In the various states of society, armies are recruited from very
different motives. Barbarians are urged by the love of war; the citizens
of a free republic may be prompted by a principle of duty; the subjects,
or at least the nobles, of a monarchy, are animated by a sentiment of
honor; but the timid and luxurious inhabitants of a declining empire
must be allured into the service by the hopes of profit, or compelled by
the dread of punishment. The resources of the Roman treasury were
exhausted by the increase of pay, by the repetition of donatives, and by
the invention of new emolument and indulgences, which, in the opinion of
the provincial youth might compensate the hardships and dangers of a
military life. Yet, although the stature was lowered, although slaves,
least by a tacit connivance, were indiscriminately received into the
ranks, the insurmountable difficulty of procuring a regular and adequate
supply of volunteers, obliged the emperors to adopt more effectual and
coercive methods. The lands bestowed on the veterans, as the free reward
of their valor were henceforward granted under a condition which contain
the first rudiments of the feudal tenures; that their sons, who
succeeded to the inheritance, should devote themselves to the profession
of arms, as soon as they attained the age of manhood; and their cowardly
refusal was punished by the lose of honor, of fortune, or even of life.
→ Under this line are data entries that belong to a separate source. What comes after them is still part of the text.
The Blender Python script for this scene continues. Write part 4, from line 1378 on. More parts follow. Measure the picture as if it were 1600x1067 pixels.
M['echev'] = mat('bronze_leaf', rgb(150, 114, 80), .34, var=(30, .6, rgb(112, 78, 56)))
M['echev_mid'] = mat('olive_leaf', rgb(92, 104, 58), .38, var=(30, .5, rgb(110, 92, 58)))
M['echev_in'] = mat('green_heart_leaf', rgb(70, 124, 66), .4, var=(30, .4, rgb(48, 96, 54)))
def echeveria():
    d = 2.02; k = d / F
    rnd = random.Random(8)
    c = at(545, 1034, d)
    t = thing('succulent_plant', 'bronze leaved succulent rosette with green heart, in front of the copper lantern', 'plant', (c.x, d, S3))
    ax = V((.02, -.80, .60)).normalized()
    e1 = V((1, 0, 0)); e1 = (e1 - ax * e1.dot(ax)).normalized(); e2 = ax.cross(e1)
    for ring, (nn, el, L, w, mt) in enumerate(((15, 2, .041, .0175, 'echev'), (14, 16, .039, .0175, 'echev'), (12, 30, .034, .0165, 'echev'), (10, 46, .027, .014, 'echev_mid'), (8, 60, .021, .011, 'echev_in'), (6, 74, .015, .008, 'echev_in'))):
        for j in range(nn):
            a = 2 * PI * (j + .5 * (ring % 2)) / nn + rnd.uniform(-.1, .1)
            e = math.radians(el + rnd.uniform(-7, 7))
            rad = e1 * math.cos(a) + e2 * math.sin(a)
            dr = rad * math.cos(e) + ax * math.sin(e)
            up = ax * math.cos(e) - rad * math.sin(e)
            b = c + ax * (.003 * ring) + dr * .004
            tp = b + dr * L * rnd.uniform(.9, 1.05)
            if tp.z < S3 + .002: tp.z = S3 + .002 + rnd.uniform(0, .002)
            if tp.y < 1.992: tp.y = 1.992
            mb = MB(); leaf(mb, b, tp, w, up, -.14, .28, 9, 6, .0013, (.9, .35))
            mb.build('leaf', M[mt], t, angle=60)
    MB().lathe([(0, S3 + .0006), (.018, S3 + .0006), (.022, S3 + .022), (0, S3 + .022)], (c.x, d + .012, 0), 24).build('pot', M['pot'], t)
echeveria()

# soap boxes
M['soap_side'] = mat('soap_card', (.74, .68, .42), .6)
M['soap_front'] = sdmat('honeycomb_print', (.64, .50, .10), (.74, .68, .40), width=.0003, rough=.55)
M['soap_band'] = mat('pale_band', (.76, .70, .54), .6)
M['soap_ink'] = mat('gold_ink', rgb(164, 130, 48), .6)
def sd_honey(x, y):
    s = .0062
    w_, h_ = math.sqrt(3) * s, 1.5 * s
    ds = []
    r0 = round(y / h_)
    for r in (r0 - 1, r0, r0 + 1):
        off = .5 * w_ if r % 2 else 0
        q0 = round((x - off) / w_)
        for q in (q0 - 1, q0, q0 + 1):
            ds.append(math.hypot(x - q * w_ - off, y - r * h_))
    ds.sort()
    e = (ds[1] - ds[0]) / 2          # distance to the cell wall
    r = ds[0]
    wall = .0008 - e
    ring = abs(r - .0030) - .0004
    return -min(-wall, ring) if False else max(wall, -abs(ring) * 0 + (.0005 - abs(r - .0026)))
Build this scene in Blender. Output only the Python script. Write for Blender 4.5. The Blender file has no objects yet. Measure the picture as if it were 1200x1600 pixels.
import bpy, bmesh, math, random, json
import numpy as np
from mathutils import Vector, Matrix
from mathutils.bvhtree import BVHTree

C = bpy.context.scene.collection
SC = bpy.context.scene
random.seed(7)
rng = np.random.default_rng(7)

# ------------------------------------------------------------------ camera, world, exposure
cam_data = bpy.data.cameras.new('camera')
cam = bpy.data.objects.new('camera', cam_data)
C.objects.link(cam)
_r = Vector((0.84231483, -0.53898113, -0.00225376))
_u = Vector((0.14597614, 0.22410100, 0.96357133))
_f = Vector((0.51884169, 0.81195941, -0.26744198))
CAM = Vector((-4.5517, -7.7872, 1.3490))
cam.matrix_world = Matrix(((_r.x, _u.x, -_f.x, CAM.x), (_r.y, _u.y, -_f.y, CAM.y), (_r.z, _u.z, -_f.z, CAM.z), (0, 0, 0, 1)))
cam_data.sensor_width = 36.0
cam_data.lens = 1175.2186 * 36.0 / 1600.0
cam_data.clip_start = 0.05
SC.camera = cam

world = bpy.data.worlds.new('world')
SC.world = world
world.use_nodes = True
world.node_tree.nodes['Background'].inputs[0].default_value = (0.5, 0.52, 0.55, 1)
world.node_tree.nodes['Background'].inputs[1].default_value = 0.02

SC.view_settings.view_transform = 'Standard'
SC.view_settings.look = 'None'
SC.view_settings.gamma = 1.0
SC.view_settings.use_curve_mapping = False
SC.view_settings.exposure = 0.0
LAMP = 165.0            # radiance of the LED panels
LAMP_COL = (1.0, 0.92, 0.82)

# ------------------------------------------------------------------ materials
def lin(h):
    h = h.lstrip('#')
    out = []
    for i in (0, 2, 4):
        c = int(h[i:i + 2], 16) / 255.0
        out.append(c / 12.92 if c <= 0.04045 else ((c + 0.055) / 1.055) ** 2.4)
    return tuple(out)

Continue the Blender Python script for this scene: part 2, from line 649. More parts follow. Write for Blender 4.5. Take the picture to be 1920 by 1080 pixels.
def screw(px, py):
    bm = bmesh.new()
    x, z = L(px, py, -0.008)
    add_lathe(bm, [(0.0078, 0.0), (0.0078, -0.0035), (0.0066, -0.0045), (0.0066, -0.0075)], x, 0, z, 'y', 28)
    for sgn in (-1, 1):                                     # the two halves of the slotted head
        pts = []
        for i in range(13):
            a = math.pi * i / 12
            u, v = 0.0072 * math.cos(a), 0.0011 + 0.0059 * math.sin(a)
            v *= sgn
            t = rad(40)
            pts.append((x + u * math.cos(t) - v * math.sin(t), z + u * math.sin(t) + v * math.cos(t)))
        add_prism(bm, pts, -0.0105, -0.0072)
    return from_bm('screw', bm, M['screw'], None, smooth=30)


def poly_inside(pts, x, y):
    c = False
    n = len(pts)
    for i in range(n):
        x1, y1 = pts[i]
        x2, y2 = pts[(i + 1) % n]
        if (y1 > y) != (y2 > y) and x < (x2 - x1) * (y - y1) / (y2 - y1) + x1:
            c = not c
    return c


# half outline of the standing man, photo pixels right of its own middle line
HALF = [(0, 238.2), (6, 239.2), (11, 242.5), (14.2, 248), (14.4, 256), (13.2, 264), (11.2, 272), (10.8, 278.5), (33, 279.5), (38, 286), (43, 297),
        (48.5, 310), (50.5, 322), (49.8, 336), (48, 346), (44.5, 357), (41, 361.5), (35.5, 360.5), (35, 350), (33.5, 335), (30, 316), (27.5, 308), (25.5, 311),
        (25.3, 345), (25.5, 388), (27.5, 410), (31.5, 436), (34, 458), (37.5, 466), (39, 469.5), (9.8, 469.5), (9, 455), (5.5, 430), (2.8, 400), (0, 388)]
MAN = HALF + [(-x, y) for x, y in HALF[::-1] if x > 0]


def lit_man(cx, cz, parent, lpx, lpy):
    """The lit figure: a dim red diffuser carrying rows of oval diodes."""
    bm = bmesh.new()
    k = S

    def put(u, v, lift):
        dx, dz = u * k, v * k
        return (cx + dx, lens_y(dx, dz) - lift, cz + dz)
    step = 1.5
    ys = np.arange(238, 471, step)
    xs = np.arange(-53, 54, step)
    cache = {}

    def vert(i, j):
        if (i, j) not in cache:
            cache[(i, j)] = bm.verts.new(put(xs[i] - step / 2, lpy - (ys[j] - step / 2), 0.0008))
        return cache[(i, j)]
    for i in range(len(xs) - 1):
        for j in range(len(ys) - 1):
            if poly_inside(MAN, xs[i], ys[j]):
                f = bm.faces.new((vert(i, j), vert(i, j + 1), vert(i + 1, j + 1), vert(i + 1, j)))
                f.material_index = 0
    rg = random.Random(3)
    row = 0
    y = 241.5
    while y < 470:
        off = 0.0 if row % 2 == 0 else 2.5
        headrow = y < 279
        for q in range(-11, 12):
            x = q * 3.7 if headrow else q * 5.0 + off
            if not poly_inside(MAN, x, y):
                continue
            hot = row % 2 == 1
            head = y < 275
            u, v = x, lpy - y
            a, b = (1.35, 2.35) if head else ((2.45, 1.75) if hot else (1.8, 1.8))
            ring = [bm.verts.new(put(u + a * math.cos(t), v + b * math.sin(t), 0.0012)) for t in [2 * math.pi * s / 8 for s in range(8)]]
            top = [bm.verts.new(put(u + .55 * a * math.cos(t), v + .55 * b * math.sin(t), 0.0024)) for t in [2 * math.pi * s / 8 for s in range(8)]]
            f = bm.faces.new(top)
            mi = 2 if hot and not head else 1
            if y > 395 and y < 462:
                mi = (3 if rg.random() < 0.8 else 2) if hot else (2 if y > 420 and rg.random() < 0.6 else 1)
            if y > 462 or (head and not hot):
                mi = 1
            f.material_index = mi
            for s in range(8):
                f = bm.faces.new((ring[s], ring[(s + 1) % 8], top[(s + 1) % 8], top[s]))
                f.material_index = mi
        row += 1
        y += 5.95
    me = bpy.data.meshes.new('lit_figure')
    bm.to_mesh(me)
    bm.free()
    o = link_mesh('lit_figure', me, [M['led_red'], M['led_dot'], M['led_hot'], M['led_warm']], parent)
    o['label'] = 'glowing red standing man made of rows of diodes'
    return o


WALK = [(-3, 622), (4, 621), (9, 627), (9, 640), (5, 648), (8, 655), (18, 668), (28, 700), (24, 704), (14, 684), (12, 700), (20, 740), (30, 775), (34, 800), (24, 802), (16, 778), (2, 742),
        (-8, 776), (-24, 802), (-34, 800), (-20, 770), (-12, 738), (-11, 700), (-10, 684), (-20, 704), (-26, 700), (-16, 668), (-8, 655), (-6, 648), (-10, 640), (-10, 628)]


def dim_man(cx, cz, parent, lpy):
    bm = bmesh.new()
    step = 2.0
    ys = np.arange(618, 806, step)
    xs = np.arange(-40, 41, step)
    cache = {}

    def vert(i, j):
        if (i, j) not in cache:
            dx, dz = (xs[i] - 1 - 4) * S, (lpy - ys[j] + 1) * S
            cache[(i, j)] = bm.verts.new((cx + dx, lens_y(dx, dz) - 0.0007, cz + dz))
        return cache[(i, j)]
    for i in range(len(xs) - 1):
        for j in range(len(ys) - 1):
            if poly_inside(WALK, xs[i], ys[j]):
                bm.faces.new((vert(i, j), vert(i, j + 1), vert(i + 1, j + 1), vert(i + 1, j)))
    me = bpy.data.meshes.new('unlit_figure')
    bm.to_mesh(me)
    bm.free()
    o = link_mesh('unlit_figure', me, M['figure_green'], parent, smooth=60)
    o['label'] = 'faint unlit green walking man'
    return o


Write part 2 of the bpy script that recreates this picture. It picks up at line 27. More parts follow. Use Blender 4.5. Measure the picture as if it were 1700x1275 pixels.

But as the annual growth of the sons of the veterans bore a very small
proportion to the demands of the service, levies of men were frequently
required from the provinces, and every proprietor was obliged either to
take up arms, or to procure a substitute, or to purchase his exemption
by the payment of a heavy fine. The sum of forty-two pieces of gold, to
which it was reduced, ascertains the exorbitant price of volunteers, and
the reluctance with which the government admitted of this alterative.
Such was the horror for the profession of a soldier, which had affected
the minds of the degenerate Romans, that many of the youth of Italy and
the provinces chose to cut off the fingers of their right hand, to
escape from being pressed into the service; and this strange expedient
was so commonly practised, as to deserve the severe animadversion of the
laws, and a peculiar name in the Latin language.